On April 24, 1968, Howard Zinn introduced organizer Ella Baker at a dinner honoring her work. Zinn described Baker as “one of the most consequential and yet one of the least honored people in America.” Baker addressed the Southern Conference Education Fund, calling attention to the work of SNCC (Student Non-Violent Coordinating Committee). American Radio Works provides this context:

Ella Baker, speaking at a news conference, January 3, 1968. Ruby Dee at right. Source: Jack Harris/AP Images.

This speech was recorded at New York’s Roosevelt Hotel at a dinner honoring Ella Baker. The event was sponsored by the Southern Conference Education Fund (SCEF). SCEF was an interracial civil rights group. Baker had worked with the organization from the late 1950s. It was headed by two of her closest friends, Anne and Carl Braden, who were white. The Bradens were journalists and radical activists from Louisville, Kentucky who challenged racial oppression in their hometown and across the South. In 1954, the Bradens purchased a home on behalf of a black couple in a segregated white suburb of Louisville. Angry whites burned a cross on the lawn and finally bombed the house when the black occupants were away.
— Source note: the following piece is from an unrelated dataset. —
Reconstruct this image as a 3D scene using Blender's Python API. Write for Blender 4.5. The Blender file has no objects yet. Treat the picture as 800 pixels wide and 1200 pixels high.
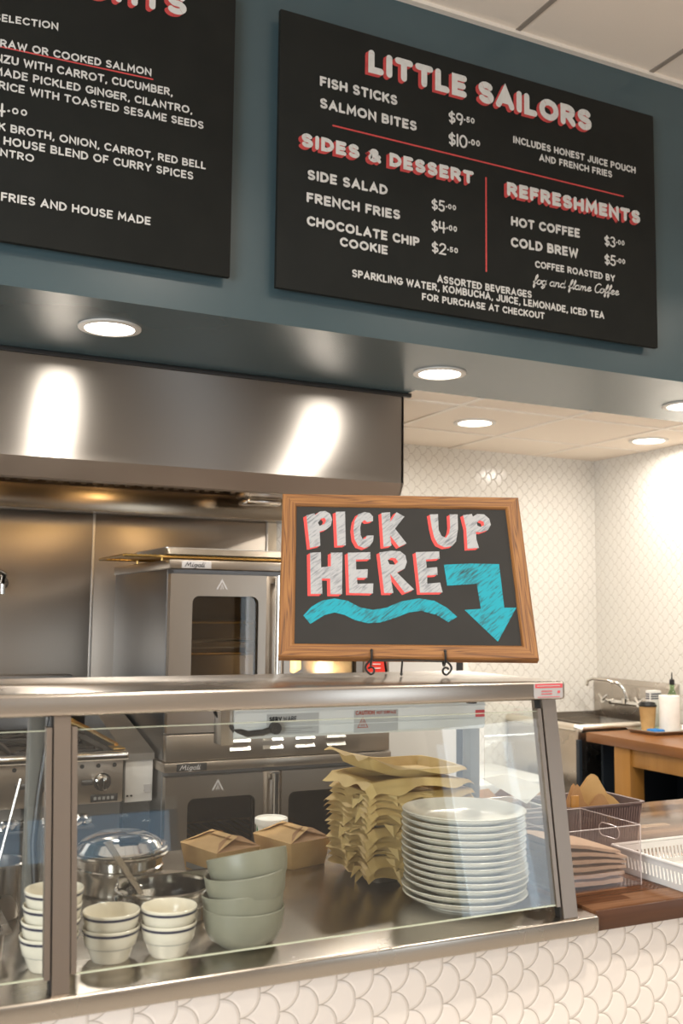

Anne Braden was present at the testimonial dinner in New York. Baker mentions her, and also refers to the recently released report of the President’s Commission on Civil Disorders. The commission had been appointed by President Lyndon Johnson to study the causes of rioting in African American urban neighborhoods in 1967.

The tribute dinner took place three weeks after King’s assassination in Memphis. H. Rap Brown attended the dinner, having been recently released from a Louisiana prison on a weapons charge. Stokely Carmichael was there, too, flanked by bodyguards because of the increasing controversy caused by his black power rhetoric.

Historian Howard Zinn introduced Ella Baker as “one of the most consequential and yet one of the least honored people in America.” Zinn continued: “She was always doing the nitty-gritty, down-in-the-earth work that other people were not doing. While all sorts of rhetoric was going on, all kinds of grandstanding was going on, that’s what she was doing.”